Of course the most famous exponent of bowed guitar is Jimmy Page of Led Zeppelin fame, but even Page looks like a mere dabbler compared to the extraordinary Norwegian guitarist Stian Westerhus. Page and Westerhus both deploy electric guitars so it was interesting to see Beresford apply the bow to the acoustic. It’s a technique that Beresford is currently making increasingly extensive use of and the results were fascinating, absorbing, highly musical and strangely beautiful.
On the whole the music of Borderless was well received by an appreciative and largely attentive audience. Music as adventurous as this doesn’t get performed in Leominster vary often and I was pleasantly surprised by how well the quartet were received. Mukhtar’s traditional folk melodies were readily accessible and helped to balance the more ‘avant garde’ elements brought to the table by the three British musicians.
The “boundary crossing” tag certainly lived up to its name. This was music that was impossible to classify as the four musicians dipped into the worlds of folk and ‘world’ music, jazz, poetry and free improvisation and classical and chamber music, blending the various components with great skill and fluidity.
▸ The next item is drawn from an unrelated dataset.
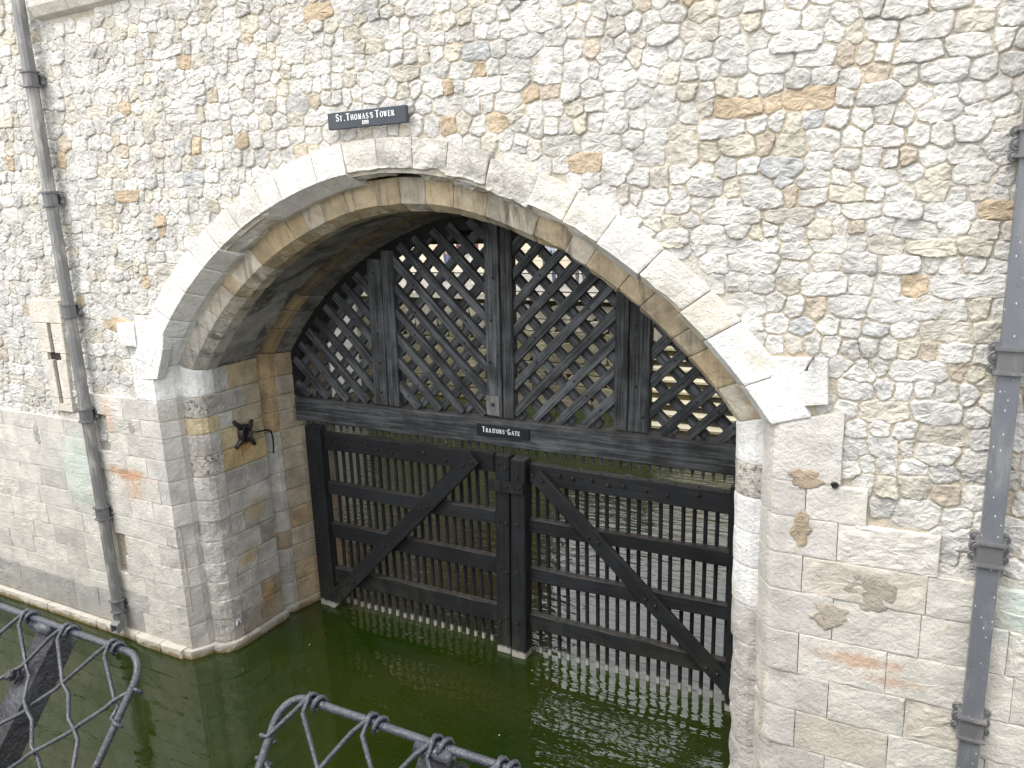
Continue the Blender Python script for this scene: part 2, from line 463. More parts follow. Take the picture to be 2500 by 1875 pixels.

It was a shame that a ‘proper’ piano couldn’t be used as this would have helped to take the quartet’s multi-faceted explorations to another level.As it was it was the pieces featuring Cancantata on trombone that were arguably the most effective.
All in all the Borderless experiment was a considerable success and it is to be hoped that tonight’s performance, plus the one the following night at Gwernyfed High School in Three Cocks near Brecon were not just one off events. An album from this fascinating foursome would make for interesting listening.